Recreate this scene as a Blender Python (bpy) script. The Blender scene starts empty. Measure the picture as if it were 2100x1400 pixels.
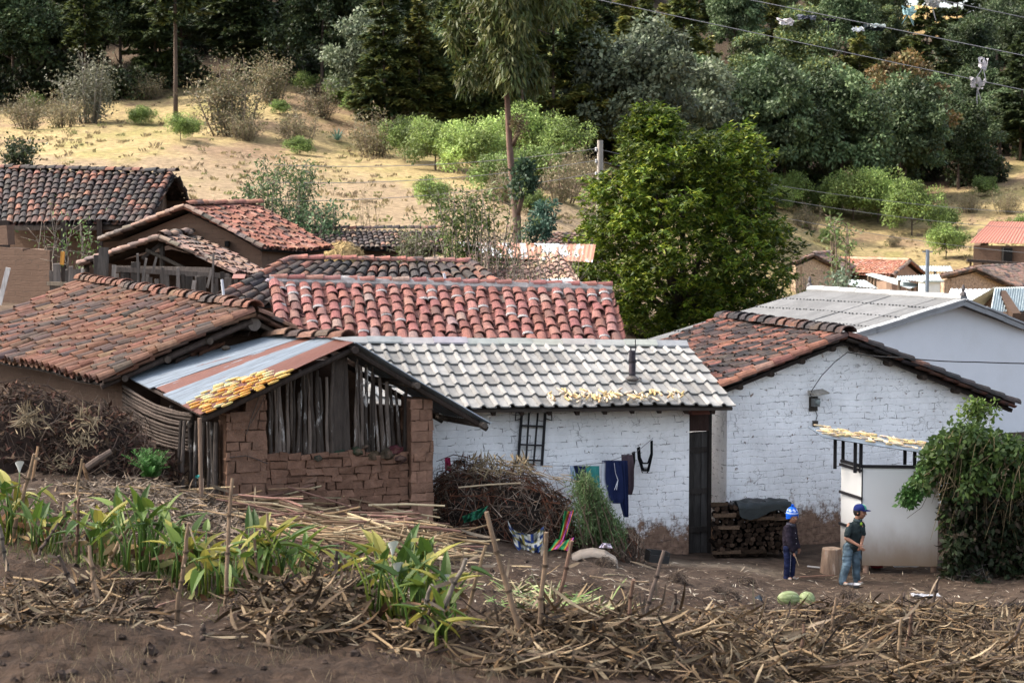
import bpy, math, random
import numpy as np
from mathutils import Vector, Matrix, noise as mnoise

R = random.Random(7)
scene = bpy.context.scene
COL = scene.collection
V = Vector

# ------------------------------------------------------------------ camera geometry
F = 4083.0                      # focal length in photograph pixels (70 mm on a 36 mm sensor)
H = 6.3                         # camera height above the yard
PITCH = math.atan(280 / F)
CP, SP = math.cos(PITCH), math.sin(PITCH)


def P(u, v, Y):
    """world point seen at photograph position (u, v) at distance Y along the view"""
    x = (u - 1050) / F
    w = -(v - 700) / F
    dy = CP + w * SP
    dz = -SP + w * CP
    return V((x / dy * Y, Y, H + dz / dy * Y))


# ------------------------------------------------------------------ mesh builder
class MB:
    def __init__(self):
        self.v, self.f, self.c, self.n = [], [], [], 0

    def add(self, verts, faces, col=(1, 1, 1)):
        verts = np.asarray([tuple(p) for p in verts] if not isinstance(verts, np.ndarray) else verts, float)
        k = len(verts)
        c = np.asarray(col, float)
        if c.ndim == 1:
            c = np.tile(c[:3], (k, 1))
        n = self.n
        self.v.append(verts)
        self.c.append(c)
        if isinstance(faces, np.ndarray):
            self.f.extend((faces + n).tolist())
        else:
            self.f.extend([[i + n for i in q] for q in faces])
        self.n += k

    # a box spanned by three vectors from a corner
    def box8(self, o, a, b, c, col=(1, 1, 1), jit=0.0, rnd=R):
        o, a, b, c = V(o), V(a), V(b), V(c)
        ps = [o, o + a, o + a + b, o + b, o + c, o + a + c, o + a + b + c, o + b + c]
        if jit:
            ps = [p + V((rnd.uniform(-jit, jit), rnd.uniform(-jit, jit), rnd.uniform(-jit, jit))) for p in ps]
        self.add(ps, [[0, 3, 2, 1], [4, 5, 6, 7], [0, 1, 5, 4], [1, 2, 6, 5], [2, 3, 7, 6], [3, 0, 4, 7]], col)

    def box(self, c, size, col=(1, 1, 1), rot=None, jit=0.0):
        c = V(c)
        ax = [V((size[0], 0, 0)), V((0, size[1], 0)), V((0, 0, size[2]))]
        if rot is not None:
            ax = [rot @ q for q in ax]
        self.box8(c - (ax[0] + ax[1] + ax[2]) / 2, *ax, col=col, jit=jit)

    # a straight bar of rectangular section between two points
    def bar(self, p0, p1, w, h, col=(1, 1, 1), up=(0, 0, 1), jit=0.0):
        p0, p1 = V(p0), V(p1)
        d = (p1 - p0)
        L = d.length
        d = d / L
        s = d.cross(V(up))
        if s.length < 1e-4:
            s = d.cross(V((1, 0, 0)))
        s.normalize()
        t = s.cross(d)
        self.box8(p0 - s * w / 2 - t * h / 2, d * L, s * w, t * h, col, jit)

    def tube(self, pts, rad, n=6, col=(1, 1, 1), cap=True, cols=None):
        pts = [V(p) for p in pts]
        if not hasattr(rad, '__len__'):
            rad = [rad] * len(pts)
        vs, fs, cs = [], [], []
        prev = None
        for i, p in enumerate(pts):
            d = (pts[min(i + 1, len(pts) - 1)] - pts[max(i - 1, 0)])
            if d.length < 1e-9:
                d = V((0, 0, 1))
            d.normalize()
            if prev is None:
                s = d.cross(V((0, 0, 1)))
                if s.length < 1e-3:
                    s = d.cross(V((1, 0, 0)))
            else:
                s = prev - d * prev.dot(d)
                if s.length < 1e-4:
                    s = d.cross(V((1, 0, 0)))
            s.normalize()
            prev = s
            t = d.cross(s)
            for k in range(n):
                a = 2 * math.pi * k / n
                vs.append(p + (s * math.cos(a) + t * math.sin(a)) * rad[i])
                cs.append(cols[i] if cols else col)
        for i in range(len(pts) - 1):
            for k in range(n):
                k2 = (k + 1) % n
                fs.append([i * n + k, i * n + k2, (i + 1) * n + k2, (i + 1) * n + k])
        if cap:
            fs.append(list(range(n))[::-1])
            fs.append([(len(pts) - 1) * n + k for k in range(n)])
        self.add(vs, fs, np.array(cs, float)[:, :3])

    # bent flat strip
    def blade(self, p, d, n, L, W, bend=0.0, seg=3, col=(1, 1, 1), twist=0.0, prof=None):
        p, d, n = V(p), V(d).normalized(), V(n)
        s = d.cross(n)
        if s.length < 1e-4:
            s = d.cross(V((1, 0.3, 0)))
        s.normalize()
        n = s.cross(d).normalized()
        vs = []
        for i in range(seg + 1):
            t = i / seg
            w = W * (prof(t) if prof else (0.25 + 1.5 * t * (1 - t) * 1.6 + 0.05 * (1 - t)))
            a = twist * t
            ss = s * math.cos(a) + n * math.sin(a)
            vs += [p - ss * w / 2, p + ss * w / 2]
            q = bend / seg
            d, n = (d * math.cos(q) + n * math.sin(q)), (n * math.cos(q) - d * math.sin(q))
            p = p + d * (L / seg)
        self.add(vs, [[2 * i, 2 * i + 1, 2 * i + 3, 2 * i + 2] for i in range(seg)], col)

    def lathe(self, prof, n=16, col=(1, 1, 1), at=(0, 0, 0), ax=None, cols=None, lobes=0, lobe_amp=0.0):
        at = V(at)
        M = ax if ax is not None else Matrix.Identity(3)
        vs, cs = [], []
        for i, (r, z) in enumerate(prof):
            for k in range(n):
                a = 2 * math.pi * k / n
                rr = r * (1 + (lobe_amp * math.cos(lobes * a) if lobes else 0))
                vs.append(at + M @ V((rr * math.cos(a), rr * math.sin(a), z)))
                cs.append(cols[i] if cols else col)
        fs = [[i * n + k, i * n + (k + 1) % n, (i + 1) * n + (k + 1) % n, (i + 1) * n + k]
              for i in range(len(prof) - 1) for k in range(n)]
        fs.append(list(range(n))[::-1])
        fs.append([(len(prof) - 1) * n + k for k in range(n)])
        self.add(vs, fs, np.array(cs, float)[:, :3])

    def ell(self, c, r, rot=None, n=14, m=9, col=(1, 1, 1)):
        prof = [(math.sin(math.pi * (i + .02) / (m + .04)), -math.cos(math.pi * (i + .02) / (m + .04))) for i in range(m + 1)]
        M = Matrix.Diagonal(V(r))
        if rot is not None:
            M = rot @ M
        self.lathe(prof, n, col, c, M)

    def cap(self, p0, r0, p1, r1, n=12, col=(1, 1, 1)):
        """tapered limb with round ends"""
        p0, p1 = V(p0), V(p1)
        d = (p1 - p0)
        L = d.length
        d.normalize()
        pts, rad = [], []
        for a in (-85, -60, -30):
            pts.append(p0 + d * r0 * math.sin(math.radians(a)))
            rad.append(r0 * math.cos(math.radians(a)))
        pts += [p0, p0.lerp(p1, .5), p1]
        rad += [r0, (r0 + r1) / 2, r1]
        for a in (30, 60, 85):
            pts.append(p1 + d * r1 * math.sin(math.radians(a)))
            rad.append(r1 * math.cos(math.radians(a)))
        self.tube(pts, rad, n, col)

    # flat slab: polygon (a, z) in the plane through `o` along unit vector e, `thick` deep along back; colours hold (a, z)
    def wall(self, poly, o, e, thick):
        o, e = V(o), V((e[0], e[1], 0)).normalized()
        b = V((-e.y, e.x, 0)) * thick
        k = len(poly)
        vs = [o + e * a + V((0, 0, z)) for a, z in poly]
        cs = [(a, z, 0) for a, z in poly]
        vs2 = [p + b for p in vs]
        self.add(vs + vs2, [list(range(k)), list(range(k, 2 * k))[::-1]], np.array(cs + cs, float))
        for i in range(k):
            j = (i + 1) % k
            p, q = vs[i], vs[j]
            ca, cb = cs[i], cs[j]
            t = thick
            self.add([p, p + b, q + b, q], [[0, 1, 2, 3]],
                     np.array([ca, (ca[0] + t, ca[1], 0), (cb[0] + t, cb[1], 0), cb], float))

    def leaves(self, P_, D_, N_, L_, W_, C_):
        """many kite-shaped leaves at once (numpy arrays)"""
        D_ = D_ / (np.linalg.norm(D_, axis=1, keepdims=True) + 1e-9)
        S_ = np.cross(D_, N_)
        S_ = S_ / (np.linalg.norm(S_, axis=1, keepdims=True) + 1e-9)
        L_ = np.asarray(L_)[:, None]
        W_ = np.asarray(W_)[:, None]
        k = len(P_)
        v = np.empty((k, 4, 3))
        v[:, 0] = P_
        v[:, 1] = P_ + D_ * L_ * .45 + S_ * W_ * .5
        v[:, 2] = P_ + D_ * L_
        v[:, 3] = P_ + D_ * L_ * .45 - S_ * W_ * .5
        self.add(v.reshape(-1, 3), np.arange(4 * k).reshape(-1, 4), np.repeat(np.asarray(C_, float), 4, axis=0))

    def mesh(self, name, off=(0, 0, 0), smooth=False):
        me = bpy.data.meshes.new(name)
        vs = np.concatenate(self.v) - np.array(off)
        me.from_pydata(vs.tolist(), [], self.f)
        at = me.attributes.new('Col', 'FLOAT_COLOR', 'POINT')
        c = np.ones((self.n, 4), np.float32)
        c[:, :3] = np.concatenate(self.c)
        at.data.foreach_set('color', c.ravel())
        if smooth:
            me.polygons.foreach_set('use_smooth', [True] * len(me.polygons))
        me.update()
        return me

    def build(self, name, m, parent=None, loc=None, smooth=False):
        """one mesh object; vertices are given in world space"""
        w = V((0, 0, 0))
        q = parent
        while q is not None:
            w += q.location
            q = q.parent
        l = V(loc) - w if loc is not None else V((0, 0, 0))
        o = bpy.data.objects.new(name, self.mesh(name, w + l, smooth))
        o.location = l
        COL.objects.link(o)
        o.data.materials.append(m)
        if parent is not None:
            o.parent = parent
        return o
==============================
From the first line above to the line containing "self.n += k", repeat each line exactly. Pictures stay out.

WRITTEN REPLY ->
Recreate this scene as a Blender Python (bpy) script. The Blender scene starts empty. Measure the picture as if it were 2100x1400 pixels.
import bpy, math, random
import numpy as np
from mathutils import Vector, Matrix, noise as mnoise

R = random.Random(7)
scene = bpy.context.scene
COL = scene.collection
V = Vector

# ------------------------------------------------------------------ camera geometry
F = 4083.0                      # focal length in photograph pixels (70 mm on a 36 mm sensor)
H = 6.3                         # camera height above the yard
PITCH = math.atan(280 / F)
CP, SP = math.cos(PITCH), math.sin(PITCH)


def P(u, v, Y):
    """world point seen at photograph position (u, v) at distance Y along the view"""
    x = (u - 1050) / F
    w = -(v - 700) / F
    dy = CP + w * SP
    dz = -SP + w * CP
    return V((x / dy * Y, Y, H + dz / dy * Y))


# ------------------------------------------------------------------ mesh builder
class MB:
    def __init__(self):
        self.v, self.f, self.c, self.n = [], [], [], 0

    def add(self, verts, faces, col=(1, 1, 1)):
        verts = np.asarray([tuple(p) for p in verts] if not isinstance(verts, np.ndarray) else verts, float)
        k = len(verts)
        c = np.asarray(col, float)
        if c.ndim == 1:
            c = np.tile(c[:3], (k, 1))
        n = self.n
        self.v.append(verts)
        self.c.append(c)
        if isinstance(faces, np.ndarray):
            self.f.extend((faces + n).tolist())
        else:
            self.f.extend([[i + n for i in q] for q in faces])
        self.n += k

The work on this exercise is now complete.